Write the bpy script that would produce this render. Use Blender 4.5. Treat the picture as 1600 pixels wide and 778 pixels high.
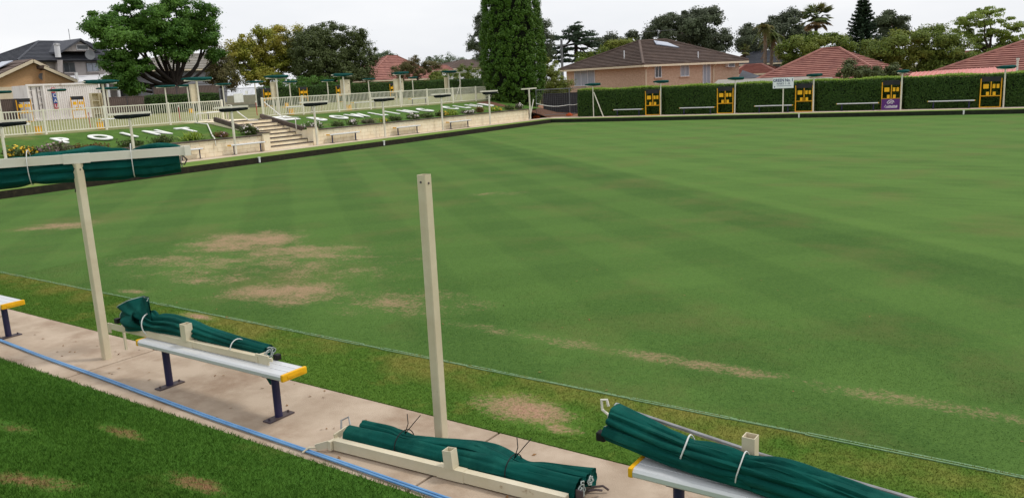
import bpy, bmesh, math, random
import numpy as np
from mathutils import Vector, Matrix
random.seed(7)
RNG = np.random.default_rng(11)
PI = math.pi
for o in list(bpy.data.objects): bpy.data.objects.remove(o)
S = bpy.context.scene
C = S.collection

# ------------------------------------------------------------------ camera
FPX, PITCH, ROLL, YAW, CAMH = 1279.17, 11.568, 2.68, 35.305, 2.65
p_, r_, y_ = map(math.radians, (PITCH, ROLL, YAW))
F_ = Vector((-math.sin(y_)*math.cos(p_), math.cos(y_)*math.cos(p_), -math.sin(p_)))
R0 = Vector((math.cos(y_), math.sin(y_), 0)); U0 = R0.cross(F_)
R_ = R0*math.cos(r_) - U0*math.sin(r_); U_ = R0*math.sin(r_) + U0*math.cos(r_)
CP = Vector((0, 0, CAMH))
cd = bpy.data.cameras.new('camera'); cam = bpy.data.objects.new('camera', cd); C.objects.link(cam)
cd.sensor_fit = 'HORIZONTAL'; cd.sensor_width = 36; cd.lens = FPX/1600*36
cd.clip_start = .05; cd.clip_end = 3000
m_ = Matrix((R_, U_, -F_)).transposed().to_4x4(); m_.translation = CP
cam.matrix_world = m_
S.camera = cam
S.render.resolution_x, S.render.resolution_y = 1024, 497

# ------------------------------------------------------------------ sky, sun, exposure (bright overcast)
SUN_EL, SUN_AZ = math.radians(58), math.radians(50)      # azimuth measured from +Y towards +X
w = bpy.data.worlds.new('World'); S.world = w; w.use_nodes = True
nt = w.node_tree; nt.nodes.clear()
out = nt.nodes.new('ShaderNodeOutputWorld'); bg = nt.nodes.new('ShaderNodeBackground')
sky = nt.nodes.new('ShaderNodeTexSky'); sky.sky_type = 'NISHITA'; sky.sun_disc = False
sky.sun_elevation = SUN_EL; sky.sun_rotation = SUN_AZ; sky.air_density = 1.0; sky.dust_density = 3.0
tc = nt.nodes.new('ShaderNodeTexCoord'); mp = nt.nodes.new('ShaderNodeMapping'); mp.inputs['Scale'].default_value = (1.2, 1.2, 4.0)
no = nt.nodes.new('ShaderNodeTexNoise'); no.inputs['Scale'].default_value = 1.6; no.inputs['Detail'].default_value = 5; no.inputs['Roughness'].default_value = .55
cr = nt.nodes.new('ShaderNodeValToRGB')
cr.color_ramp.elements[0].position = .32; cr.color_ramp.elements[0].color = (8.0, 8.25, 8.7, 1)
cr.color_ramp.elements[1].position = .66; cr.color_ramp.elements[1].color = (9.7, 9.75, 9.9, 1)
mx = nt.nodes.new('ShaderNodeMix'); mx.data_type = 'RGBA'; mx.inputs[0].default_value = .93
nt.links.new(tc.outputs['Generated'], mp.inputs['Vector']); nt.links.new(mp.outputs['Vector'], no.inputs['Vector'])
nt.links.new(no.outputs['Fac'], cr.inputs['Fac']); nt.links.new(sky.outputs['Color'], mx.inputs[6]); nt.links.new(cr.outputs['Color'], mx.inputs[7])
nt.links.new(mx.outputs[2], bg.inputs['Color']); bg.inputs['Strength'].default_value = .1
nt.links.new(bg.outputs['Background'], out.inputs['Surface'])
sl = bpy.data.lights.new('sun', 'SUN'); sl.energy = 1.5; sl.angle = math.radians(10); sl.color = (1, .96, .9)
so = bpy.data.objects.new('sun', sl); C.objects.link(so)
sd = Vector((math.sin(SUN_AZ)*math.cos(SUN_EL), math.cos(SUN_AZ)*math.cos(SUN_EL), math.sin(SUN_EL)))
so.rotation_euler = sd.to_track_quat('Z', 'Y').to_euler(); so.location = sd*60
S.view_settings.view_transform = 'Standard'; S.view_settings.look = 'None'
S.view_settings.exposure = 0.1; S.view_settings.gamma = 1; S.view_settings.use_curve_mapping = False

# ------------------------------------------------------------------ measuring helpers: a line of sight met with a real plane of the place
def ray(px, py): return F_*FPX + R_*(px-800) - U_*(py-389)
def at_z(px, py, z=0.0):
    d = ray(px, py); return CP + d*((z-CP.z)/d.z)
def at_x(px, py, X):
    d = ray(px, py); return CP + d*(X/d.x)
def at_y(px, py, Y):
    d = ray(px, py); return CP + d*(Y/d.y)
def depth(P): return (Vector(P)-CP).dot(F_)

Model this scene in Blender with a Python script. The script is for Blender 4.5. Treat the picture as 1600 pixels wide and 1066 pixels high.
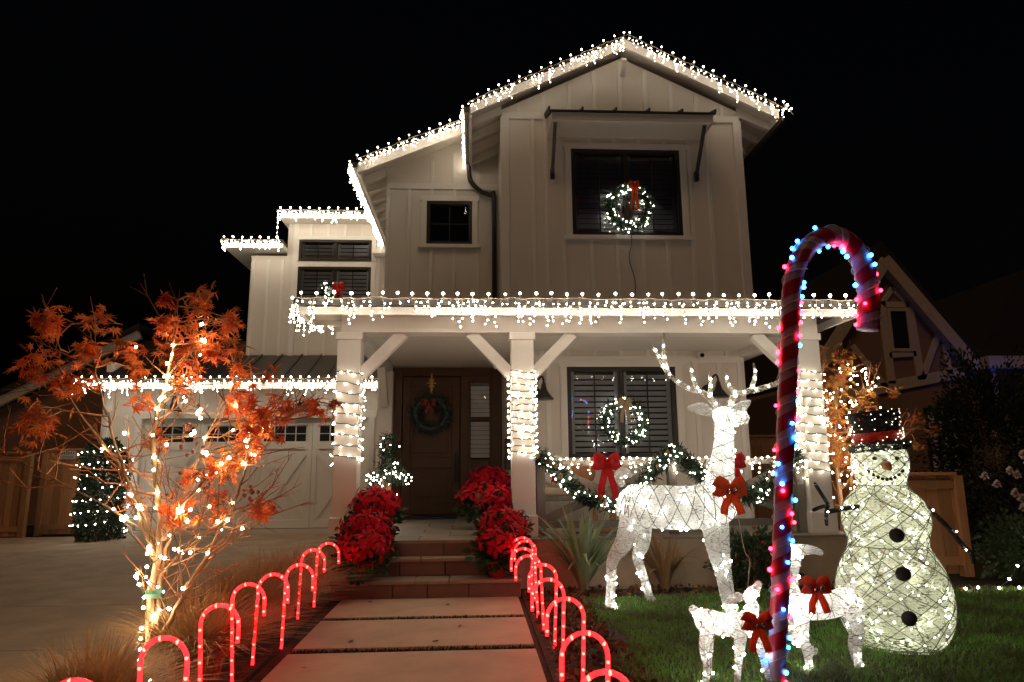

*Work to complete*. Quote only what lies between the first line of the records and the line containing "C = S.collection", please, including both lines and excluding images.

*Reply*.
Write the bpy script that would produce this render. Use Blender 4.5. Treat the picture as 1600 pixels wide and 778 pixels high.
import bpy, bmesh, math, random
import numpy as np
from mathutils import Vector, Matrix
random.seed(7)
RNG = np.random.default_rng(11)
PI = math.pi
for o in list(bpy.data.objects): bpy.data.objects.remove(o)
S = bpy.context.scene
C = S.collection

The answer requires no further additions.